Testing a new website design

The design of our website is being changed almost continously. I am always trying to improve its conversion power, by making small optimizations to the layout, the design and the copy.

But this time I am implementing a more radical change: a completely new layout. In the next couple of weeks I will be testing the new layout vs the old layout using an A/B split test. That is, fifty percent of new visitors will be seeing the old layout, the other fifty percent will get the new layout. Then we’ll be measuring sign-ups, downloads, sales and profits in both groups.

Version A: the “old” design

Here’s a screenshot of the old Movie Collector product page:

design-a

Version B: the new design

The goals I had for the new layout and design:

  • Get rid of the noisy and crowded download/buy panel on the top-right.
  • More focus on the result of cataloging your collection, as opposed to the process itself. In other words: promote benefits, not features.
  • Replace the box-shot in the top left with something more interesting, preferably a photo of a person.
  • Add more recency / up-to-dateness.
  • Make better use of user testimonials.

After a couple of days, this is what we arrived at:

design-b

And the winner is ….

Today I have started the A/B test. I am planning to let it run for 14 days. Unless the results after one week are dramatic (one way or the other).

What do you think? Which one will win? And by how much?

3 thoughts on “Testing a new website design

  1. You change many factors at once here… One major difference is the Buy Now boxes being above/below the ‘fold’. Wouldn’t it be better to change one thing at a time? My bet is version #2, because it has more personality. But your visitors will have a hard time finding the Buy button on #2…

  2. Yes, I am changing lots of stuff in one go. Sometimes that is the only way to do it. In this case the changes belong together, so it wouldn’t be possible to test them one by one.
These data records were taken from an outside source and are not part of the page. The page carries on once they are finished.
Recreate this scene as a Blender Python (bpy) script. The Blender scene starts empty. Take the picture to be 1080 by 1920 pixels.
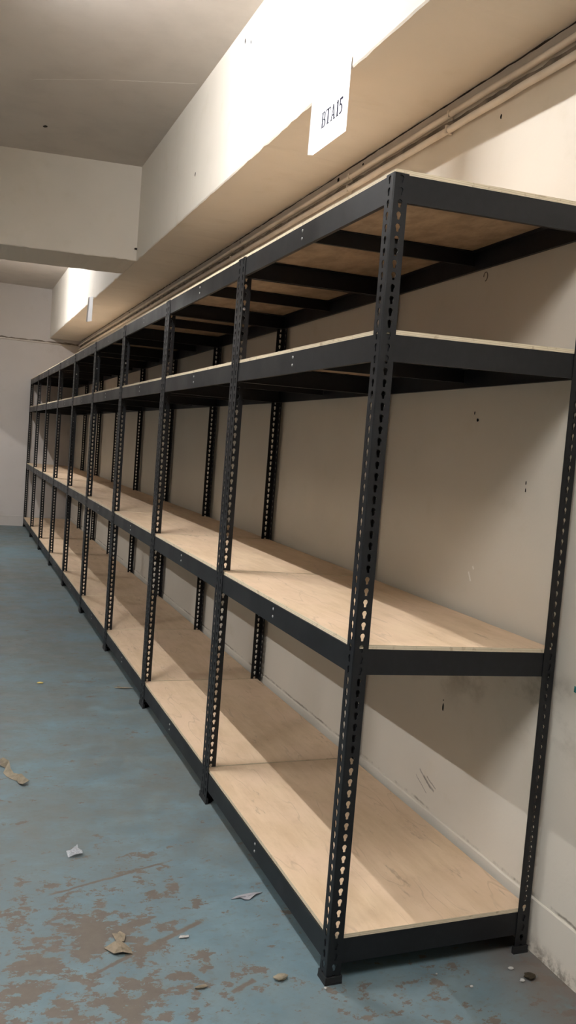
import bpy, bmesh, math, random
from mathutils import Vector, Matrix

# ------------------------------------------------------------------ units
S = 1.235                      # drawing unit -> metres (rack 0.74 m deep, 2.44 m tall)
D, L, W = 0.600, 1.13682, 0.0395   # rack depth, bay length, post flange width
H = 1.974                      # post height
BEAM = 0.063                   # beam height
T = 0.0020                     # steel thickness
PLY = 0.011                    # board thickness
LEVELS = [0.1135, 0.8482, 1.6032, 1.9708]        # beam tops at the front
TILT = [0.0023, -0.0189, 0.0157, 0.0170]         # how much the wall side of a level sits off, near end
TILT_FAR = [0.0, -0.008, 0.004, 0.004]
NB = 9
XW, XF = 0.617, 0.213          # right wall, face of the beam along it
ZS, ZC = 2.547, 3.192          # beam soffit, ceiling
YF, YN, XL = 10.275, -5.6, -5.2

scene = bpy.context.scene
COL = scene.collection
random.seed(7)

# ------------------------------------------------------------------ camera
def make_camera():
    yaw, pitch, roll, f = 0.37412, -0.07254, 0.0783, 1615.98
    cy, sy, cp, sp = math.cos(yaw), math.sin(yaw), math.cos(pitch), math.sin(pitch)
    fw = Vector((sy*cp, cy*cp, sp)); r = Vector((cy, -sy, 0)); u = r.cross(fw)
    r2 = r*math.cos(roll) + u*math.sin(roll); u2 = -r*math.sin(roll) + u*math.cos(roll)
    cam = bpy.data.cameras.new('camera'); ob = bpy.data.objects.new('camera', cam)
    COL.objects.link(ob)
    m = Matrix((r2, u2, -fw)).transposed().to_4x4()
    m.translation = Vector((-0.91947, -1.83805, 1.31514))*S
    ob.matrix_world = m
    cam.sensor_fit = 'VERTICAL'; cam.sensor_height = 36.0; cam.sensor_width = 20.25
    cam.lens = f/1920*36.0; cam.clip_start = 0.02; cam.clip_end = 100
    scene.camera = ob
make_camera()

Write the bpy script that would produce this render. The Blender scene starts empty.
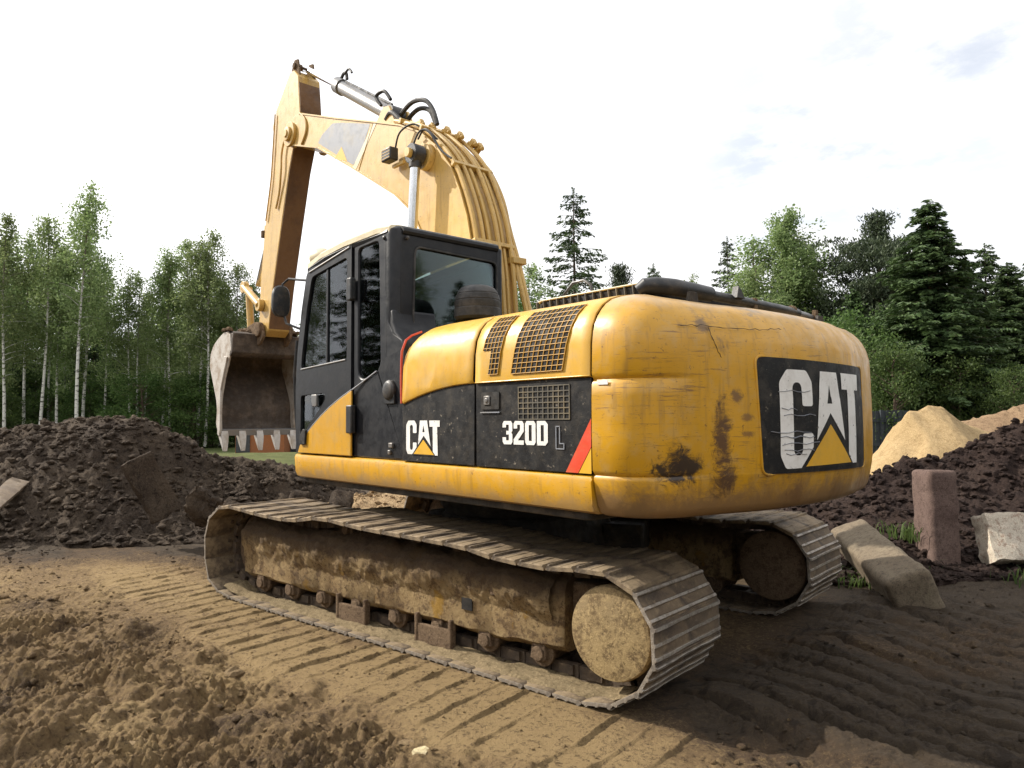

    I mean, giving the testimonials this prominent screen estate wouldn’t have been possible without moving the buy boxes down.

    Another reason to do more changes at once is to make them more measurable. The effect of some of the changes I made here would be negligible when tested on their own.

    I agree that it is harder to find the Buy buttons now. In fact, I think that is the biggest risk I am taking here.

  3. I think the new version is more likely to keep visitors on the page longer. The four main pictures on version 1 aren’t that interesting, and give the visitor enough information in a few seconds to leave early. Version 2, makes you think “who’s this guy with the bookcase” and they have to read the text to find out. The text establishes you as a collector of DVDs and games etc, like them, so I would think they are willing to spend more time on the page to find what you have to say. I’ve just started looking at bounce rates for my site, and 80% of visitors leave within 10 seconds. As my program lists Windows files, I don’t think I could have a picture of me with my 250,000 files, so I’ll have to think of other ways to keep their interest.